More than 50 people gathered last month to dedicate Paddock River Preserve, including Harold Paddock III, grandson of Harold D. Paddock Sr., for whom the 194-acre property is named.

The former site of the Aurora Golf and Country Club was renamed in October, 2018 as a tribute to "Pappy" Paddock, who designed several golf courses in northern Ohio. Paddock Sr. bought the local course just south of Route 82 at 129 Trails End in 1943 during World War II.

Mayor Ann Womer Benjamin welcomed former mayors Lynn McGill and Jim Fisher at the Oct. 21 dedication, and recognized council members John Kudley and Scott Wolf, as well as parks and recreation department staff members for their work maintaining city facilities.

"This is an incredible property preserved for future enjoyment," Womer Benjamin said. "Instead of 400 homes, we have 194 acres of restored woodlands, meadows and wetlands."

McGill discussed the project’s history and acknowledged project partners Chagrin River Watershed Partners, the Northeast Ohio Regional Sewer District and the Trust for Public Land. The agencies, along with the Ohio EPA worked with the city and provided around $4 million in funding to return the property to its natural state. 

Also in attendance was Eagle Scout Carson Nietert, one of three local Scouts whose Eagle project involved park improvements. Nietert installed three concrete benches and pads on the property.

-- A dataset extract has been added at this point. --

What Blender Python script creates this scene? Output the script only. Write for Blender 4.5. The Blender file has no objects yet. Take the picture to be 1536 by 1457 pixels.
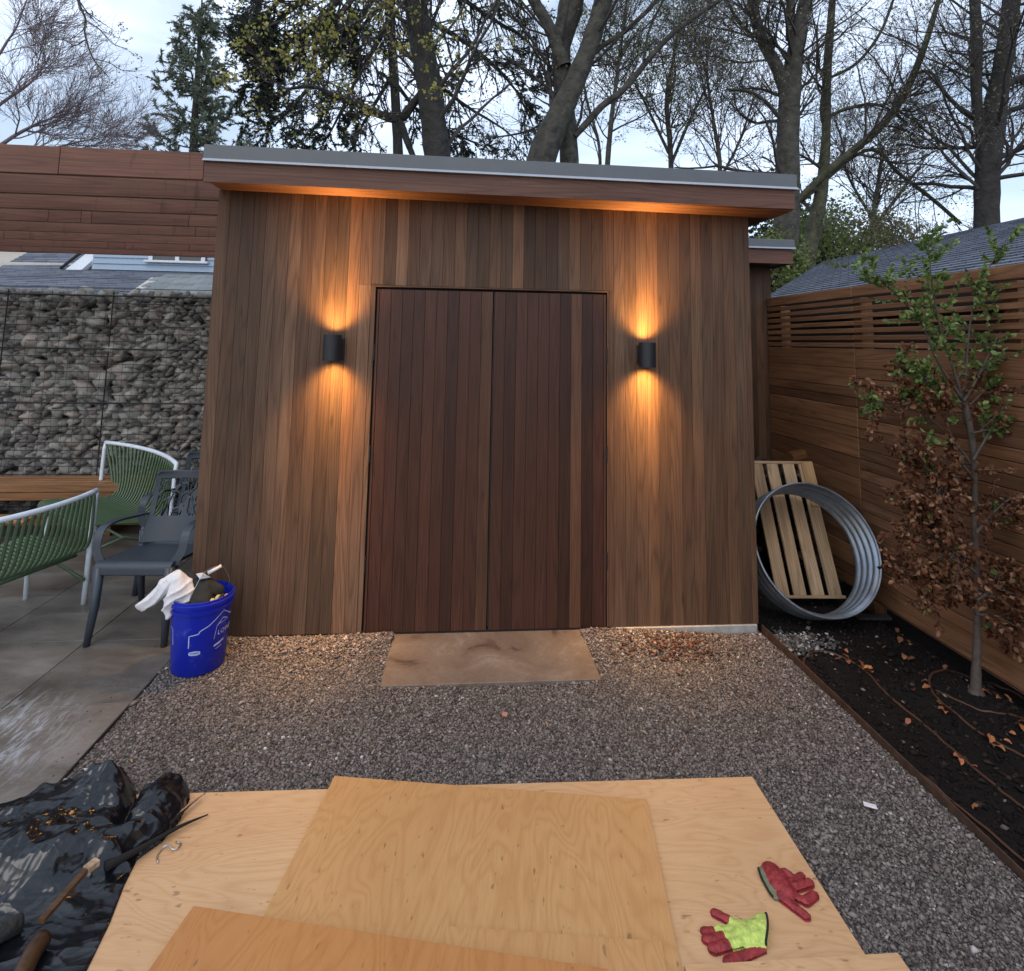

According to a 1943 Plain Dealer report, the former golf course had been developed in 1925 by W.H. (Bert) Way, a veteran golf professional from Mayfield. Part of the original clubhouse was a former cheese warehouse and the country club was one of the first in northeast Ohio to offer a swimming pool for use by its members.

Paddock designed several courses in the Cleveland area, including Sugarbush in Garrettsville, Grantwood in Solon, Pine Ridge, Columbia Hills, Astorhurst, Oberlin Golf Club, Hinckley Hills, Avon Oaks, Spring Valley, Homelinks and Moreland Hills. His son Harold Jr. became one of the region’s top amateur golfers.

The original clubhouse was demolished in the mid 1990s and a new one built. The course closed as a private club in 2008 and was operated as a public course until 2012, when the city acquired the land from Hunter Banbury, with money largely coming from an Ohio EPA grant.

The city eventually proceeded with a Chagrin River restoration project, and the land is now used by pedestrians and bicyclists.

According to the Audubon Society of Greater Cleveland, 185 bird species have been identified in the adjacent, 165-acre Aurora Sanctuary. 

Parks and Recreation Director Laura Holman said the preserve has nearly four miles of walking trails, with beautiful views.

"It has been especially fun to hear from residents who report seeing abundant wildlife, including river otters and a pair of  bald eagles," she said.